INSTRUCTIONS FOR THE TASK ▸ Retype the opening lines of the listing below, ending with the line that contains "COL = S.collection", and leave out any pictures.

SOURCE EXCERPT ▸
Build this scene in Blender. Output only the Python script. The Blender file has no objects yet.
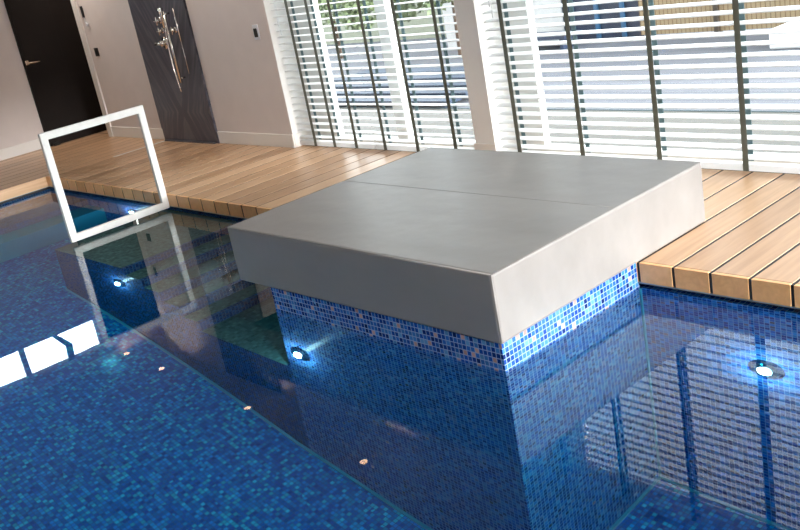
import bpy, bmesh, math, random
from mathutils import Vector, Matrix
random.seed(7)
S = bpy.context.scene
COL = S.collection

# ---------------------------------------------------------------- camera
cam_d = bpy.data.cameras.new('camera'); cam = bpy.data.objects.new('camera', cam_d); COL.objects.link(cam)
R = Vector((0.6723577, 0.7183351, -0.1786891)); U = Vector((-0.1255367, 0.3485556, 0.9288431)); F = Vector((-0.7295037, 0.6020828, -0.3245315))
M = Matrix.Identity(4)
for i in range(3):
    M[i][0] = R[i]; M[i][1] = U[i]; M[i][2] = -F[i]
M[2][3] = 1.6
cam.matrix_world = M
cam_d.sensor_width = 36; cam_d.lens = 967.2 / 800 * 36; cam_d.clip_start = 0.05; cam_d.clip_end = 200
S.camera = cam

# ---------------------------------------------------------------- world, colour, daylight
w = bpy.data.worlds.new('sky'); S.world = w; w.use_nodes = True
bg = w.node_tree.nodes['Background']; bg.inputs[0].default_value = (0.91, 0.96, 1.0, 1)
# hazy sky: brighter towards the low western haze (-X)
_n = w.node_tree; _tc = _n.nodes.new('ShaderNodeTexCoord'); _sp = _n.nodes.new('ShaderNodeSeparateXYZ'); _mr = _n.nodes.new('ShaderNodeMapRange')
_n.links.new(_tc.outputs['Generated'], _sp.inputs[0]); _n.links.new(_sp.outputs[0], _mr.inputs['Value'])
_mr.inputs['From Min'].default_value = -0.95; _mr.inputs['From Max'].default_value = -0.70; _mr.inputs['To Min'].default_value = 18.0; _mr.inputs['To Max'].default_value = 3.6
_n.links.new(_mr.outputs[0], bg.inputs[1])
S.view_settings.view_transform = 'Standard'; S.view_settings.look = 'None'; S.view_settings.gamma = 1
S.view_settings.use_curve_mapping = False; S.view_settings.exposure = 0.0

def lamp(name, kind, loc, energy, color=(1, 1, 1), rot=None, **kw):
    d = bpy.data.lights.new(name, kind); d.energy = energy; d.color = color
    for k, v in kw.items(): setattr(d, k, v)
    o = bpy.data.objects.new(name, d); COL.objects.link(o); o.location = loc
    if rot is not None: o.rotation_euler = rot
    return o
# low hazy sunlight through the glazing of the right-hand wall
lamp('sun', 'SUN', (4, 4, 4), 13.0, (1.0, 0.995, 0.985), Vector((-1.0, 0.05, -0.23)).to_track_quat('-Z', 'Y').to_euler(), angle=math.radians(16))
# broad bright patch of sky over the garden, entering through the long window wall
lamp('sky_glow', 'SUN', (2, 9, 6), 15.0, (1.0, 0.98, 0.96), Vector((-0.7, -0.6, -0.5)).to_track_quat('-Z', 'Y').to_euler(), angle=math.radians(55))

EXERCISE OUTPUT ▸
Build this scene in Blender. Output only the Python script. The Blender file has no objects yet.
import bpy, bmesh, math, random
from mathutils import Vector, Matrix
random.seed(7)
S = bpy.context.scene
COL = S.collection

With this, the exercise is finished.